■ WHAT IS EXPECTED: Which lines below hold the word "part"? Copy all of them.

--------------------------------

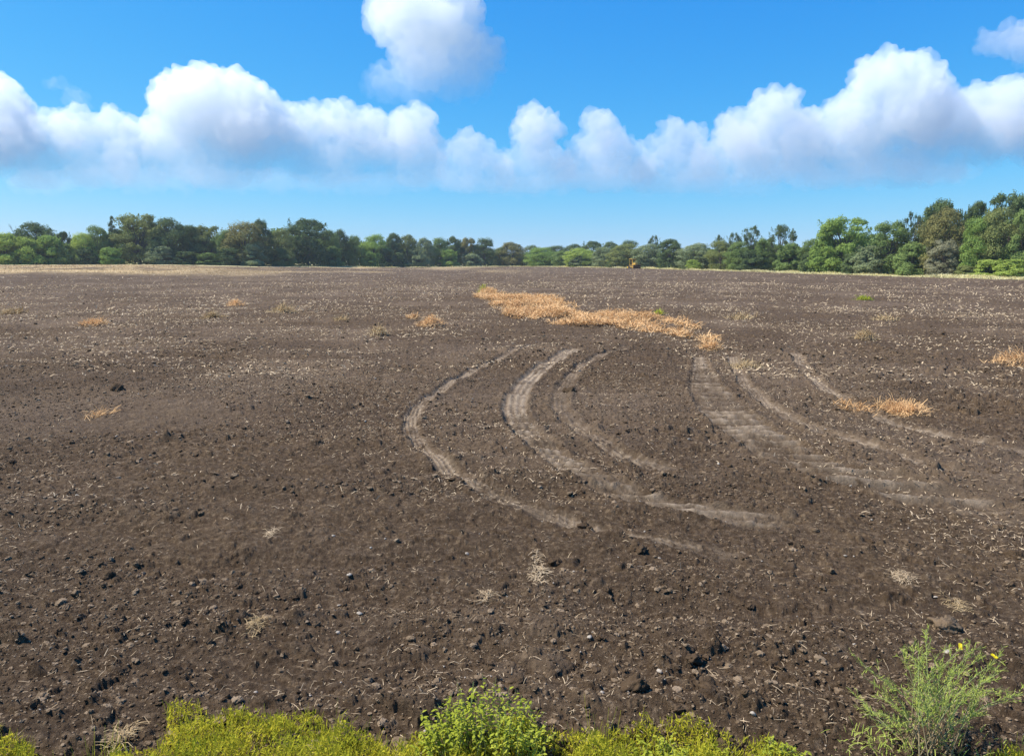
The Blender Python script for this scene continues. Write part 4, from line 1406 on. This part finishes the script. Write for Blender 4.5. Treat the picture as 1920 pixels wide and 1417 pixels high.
def cloud(label, puffs, base_py, density, D=CLOUD_D, seed=0, fluff=1.0, thin=230, stretch=(1, 1, 1), name='cloud'):
    """a heap of puffs fused into one body; the air inside scatters light"""
    rg = np.random.default_rng(seed)
    kp = D / FPX
    V0, T0 = ico(3)
    acc = Acc()
    cx = np.mean([p[0] for p in puffs]); cy = np.mean([p[1] for p in puffs])
    c = np.array(at(cx, cy, D))
    for (px, py, r) in puffs:
        p = np.array(at(px, py, D)) - c
        rad = r * kp
        acc.add(V0 * rad * np.array(stretch) + p + np.array([0, rg.normal(0, 0.35) * rad, 0]), T=T0)
    me = acc.mesh(name)
    o = bpy.data.objects.new(name, me)
    COL.objects.link(o)
    rm = o.modifiers.new('fuse', 'REMESH'); rm.mode = 'VOXEL'; rm.voxel_size = 3.6 * kp
    for k, (sc, st) in enumerate(((30, 36), (15, 30), (7.0, 13.0))):
        tx = bpy.data.textures.new('billow', 'CLOUDS'); tx.noise_scale = sc * kp; tx.noise_depth = 2; tx.noise_basis = 'ORIGINAL_PERLIN'
        ds = o.modifiers.new('billow', 'DISPLACE'); ds.texture = tx; ds.strength = st * kp * fluff; ds.mid_level = 0.5; ds.texture_coords = 'LOCAL'
    rm = o.modifiers.new('fuse', 'REMESH'); rm.mode = 'VOXEL'; rm.voxel_size = 2.6 * kp
    o.location = c
    bpy.context.view_layer.update()
    dg = bpy.context.evaluated_depsgraph_get()
    m2 = bpy.data.meshes.new_from_object(o.evaluated_get(dg))
    o.modifiers.clear()
    o.data = m2
    n = len(m2.vertices)
    co = np.empty(n * 3, np.float32); m2.vertices.foreach_get('co', co); co = co.reshape(-1, 3)
    ed = np.empty(len(m2.edges) * 2, np.int32); m2.edges.foreach_get('vertices', ed); ed = ed.reshape(-1, 2)
    part = np.arange(n)
    while True:                                     # spread the lowest number through each connected body
        old = part.copy()
        np.minimum.at(part, ed[:, 0], part[ed[:, 1]]); np.minimum.at(part, ed[:, 1], part[ed[:, 0]])
        part = part[part]
        if (part == old).all():
            break
    size = np.bincount(part, minlength=n)
    keep = size[part] > 0.08 * n
    if base_py is not None:
        zb = at(cx, base_py, D)[2] - c[2]
        low = co[:, 2] < zb
        co[low, 2] = zb + (co[low, 2] - zb) * 0.18
    pv = np.empty(len(m2.loops), np.int32); m2.loops.foreach_get('vertex_index', pv)
    pv = pv.reshape(-1, 4); pv = pv[keep[pv].all(1)]
    new = np.cumsum(keep) - 1
    m2 = make_mesh(name, co[keep], new[pv], np.zeros((0, 3), np.int64), smooth=True)
    o.data = m2
    m2.materials.clear()
    if base_py is not None:
        m2.materials.append(mat_volume('cloud_vapour', density / kp, zb - 8 * kp, zb + thin * kp, 0.08))
    else:
        m2.materials.append(mat_volume('cloud_vapour', density / kp))
    tag(o, label, 'cloud', 'white clouds in the sky')
    return o


def row(x0, x1, y, r, step, jit, seed):
    rg = random.Random(seed)
    out = []
    x = x0
    while x <= x1:
        out.append((x, y + rg.uniform(-jit, jit), r * rg.uniform(.8, 1.15)))
        x += step
    return out


DENS = 0.036
cloud('long white cumulus bank on the left with a tall double topped tower',
      [(-70, 215, 75), (-20, 205, 62), (10, 250, 60), (40, 275, 50), (-60, 280, 60), (95, 250, 44), (150, 252, 48), (205, 248, 46), (250, 262, 42), (300, 285, 45), (345, 200, 62), (350, 165, 40),
       (395, 175, 48), (455, 180, 45), (490, 205, 42), (420, 225, 70), (515, 235, 48), (330, 265, 60), (480, 260, 60), (550, 255, 48), (595, 238, 44), (640, 240, 46), (690, 245, 46),
       (735, 258, 46), (785, 250, 44), (800, 280, 34), (740, 290, 45)] + row(70, 820, 305, 44, 45, 8, 2), 352, DENS, seed=1)
cloud('small round white cloud between the long left bank and the narrow tower',
      [(876, 282, 40), (845, 300, 26), (905, 292, 28), (930, 305, 26), (880, 325, 40), (930, 330, 38), (845, 330, 34)], 360, DENS, seed=2, D=5300)
cloud('narrow white cloud tower right of centre with a broken top',
      [(997, 222, 30), (975, 240, 22), (1030, 232, 24), (1040, 250, 20), (1005, 262, 40), (1000, 300, 44), (1040, 318, 40), (965, 325, 38), (1000, 335, 36)], 362, DENS, seed=3, D=5300)
cloud('round topped white cloud right of the narrow tower',
      [(1125, 248, 38), (1110, 285, 42), (1150, 280, 42), (1185, 290, 32), (1075, 305, 28), (1200, 318, 38), (1120, 325, 42), (1065, 325, 36), (1165, 330, 38)], 362, DENS, seed=4, D=5400)
cloud('small blocky white cloud left of the great right bank',
      [(1262, 262, 36), (1292, 262, 30), (1235, 282, 32), (1275, 300, 42), (1305, 308, 38), (1225, 322, 40), (1275, 330, 36), (1320, 330, 36)], 362, DENS, seed=5, D=5400)
cloud('great white cumulus bank on the right rising in steps',
      [(1335, 305, 34), (1385, 235, 36), (1365, 275, 44), (1440, 215, 44), (1475, 195, 32), (1430, 270, 60), (1500, 240, 46), (1530, 265, 60), (1580, 225, 46), (1620, 205, 44), (1640, 155, 46),
       (1668, 138, 40), (1715, 145, 40), (1745, 165, 40), (1700, 210, 70), (1630, 260, 65), (1780, 220, 55), (1840, 200, 46), (1885, 195, 46), (1940, 200, 55), (1850, 255, 55), (1930, 260, 55), (1760, 280, 45)]
      + row(1330, 1800, 308, 42, 45, 8, 3), 352, DENS, seed=6, D=5200)
cloud('big white cloud cut by the top of the photo, above the left bank',
      [(745, -20, 55), (718, 15, 36), (710, 45, 26), (765, 45, 62), (820, 10, 50), (865, 20, 42), (850, 75, 58), (790, 100, 62), (885, 80, 34), (900, 115, 42), (850, 135, 52), (780, 145, 48), (730, 158, 36), (705, 162, 24), (890, 150, 36),
       (800, -40, 55), (860, -20, 45), (920, 140, 20), (830, 60, 50), (910, 100, 30)], 196, DENS * 0.55, seed=7, D=4200, thin=170)
cloud('faint soft white cloud at the upper right edge',
      [(1880, 85, 30), (1925, 85, 42), (1980, 80, 50), (1850, 80, 22)], 140, DENS * 1.3, seed=8, D=4200)
cloud('faint thin wisp of cloud above the left bank',
      [(118, 160, 14), (138, 175, 18), (150, 195, 16), (95, 152, 10)], None, DENS * 0.10, seed=9, D=5000, fluff=1.3)
cloud('low pale hazy cloud layer lying under the white banks',
      row(90, 520, 338, 24, 60, 9, 6) + row(600, 1000, 346, 21, 55, 8, 16) + row(1040, 1420, 340, 24, 60, 10, 26) + row(1480, 1800, 326, 22, 60, 10, 36),
      384, DENS * 0.10, seed=10, D=5800, fluff=1.0, thin=60, stretch=(2.6, 2.0, 0.9))

# ----------------------------------------------------------------------- air
def build_haze():
    a = Acc(); a.add(*box((0, 0, 11.0), (8400, 8400, 25.0)))
    m, n, l = nt('summer_haze')
    out = n.new('ShaderNodeOutputMaterial'); v = n.new('ShaderNodeVolumePrincipled')
    v.inputs['Color'].default_value = (0.80, 0.90, 1.0, 1)
    v.inputs['Density'].default_value = HAZE
    v.inputs['Anisotropy'].default_value = 0.2
    l.new(v.outputs[0], out.inputs['Volume'])
    tag(link('haze', a.mesh('haze', m)), 'thin summer haze over the field and the treeline', kind='stuff')


HAZE = 0.0002
build_haze()

# ------------------------------------------------------------ sun, sky, look
SUN_AZ = R(-86)        # from straight ahead towards the left
SUN_EL = R(54)
sv = Vector((math.sin(SUN_AZ) * math.cos(SUN_EL), math.cos(SUN_AZ) * math.cos(SUN_EL), math.sin(SUN_EL)))
sd = bpy.data.lights.new('sun', 'SUN'); sd.energy = 5.0; sd.angle = R(0.53); sd.color = (1.0, 0.955, 0.89)
so = bpy.data.objects.new('sun', sd); COL.objects.link(so)
so.rotation_euler = (-sv).to_track_quat('-Z', 'Y').to_euler()

SKY_CURVE = ((0.090, 1.66), (0.72, 0.80), (2.70, 0.30))
w = bpy.data.worlds.new('World'); scene.world = w
w.use_nodes = True
wn = w.node_tree.nodes; wl = w.node_tree.links
wn.clear()
out = wn.new('ShaderNodeOutputWorld'); bg = wn.new('ShaderNodeBackground'); sky = wn.new('ShaderNodeTexSky')
sky.sky_type = 'NISHITA'; sky.sun_disc = False
sky.sun_elevation = SUN_EL; sky.sun_rotation = SUN_AZ
sky.altitude = 0; sky.air_density = 1.0; sky.dust_density = 0.3; sky.ozone_density = 2.0
# the deep clear blue of a dry summer sky: a power curve per channel
sp = wn.new('ShaderNodeSeparateColor'); cb = wn.new('ShaderNodeCombineColor')
wl.new(sky.outputs[0], sp.inputs[0])
for ch, (gain, power) in enumerate(SKY_CURVE):
    pw = wn.new('ShaderNodeMath'); pw.operation = 'POWER'; pw.inputs[1].default_value = power
    mu = wn.new('ShaderNodeMath'); mu.operation = 'MULTIPLY'; mu.inputs[1].default_value = gain
    wl.new(sp.outputs[ch], pw.inputs[0]); wl.new(pw.outputs[0], mu.inputs[0]); wl.new(mu.outputs[0], cb.inputs[ch])
wl.new(cb.outputs[0], bg.inputs[0])
bg.inputs[1].default_value = 0.14
wl.new(bg.outputs[0], out.inputs[0])

scene.view_settings.view_transform = 'Standard'
scene.view_settings.look = 'None'
scene.view_settings.gamma = 1.0
scene.view_settings.exposure = 0.58
scene.render.engine = 'CYCLES'
cy = scene.cycles
cy.use_denoising = True
cy.max_bounces = 64
cy.diffuse_bounces = 3; cy.glossy_bounces = 2; cy.transmission_bounces = 4
cy.volume_bounces = 64
cy.volume_step_rate = 0.6
cy.transparent_max_bounces = 16
cy.sample_clamp_indirect = 4.0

--------------------------------

■ EXERCISE SOLUTION:
The Blender Python script for this scene continues. Write part 4, from line 1406 on. This part finishes the script. Write for Blender 4.5. Treat the picture as 1920 pixels wide and 1417 pixels high.
    part = np.arange(n)
        old = part.copy()
        np.minimum.at(part, ed[:, 0], part[ed[:, 1]]); np.minimum.at(part, ed[:, 1], part[ed[:, 0]])
        part = part[part]
        if (part == old).all():
    size = np.bincount(part, minlength=n)
    keep = size[part] > 0.08 * n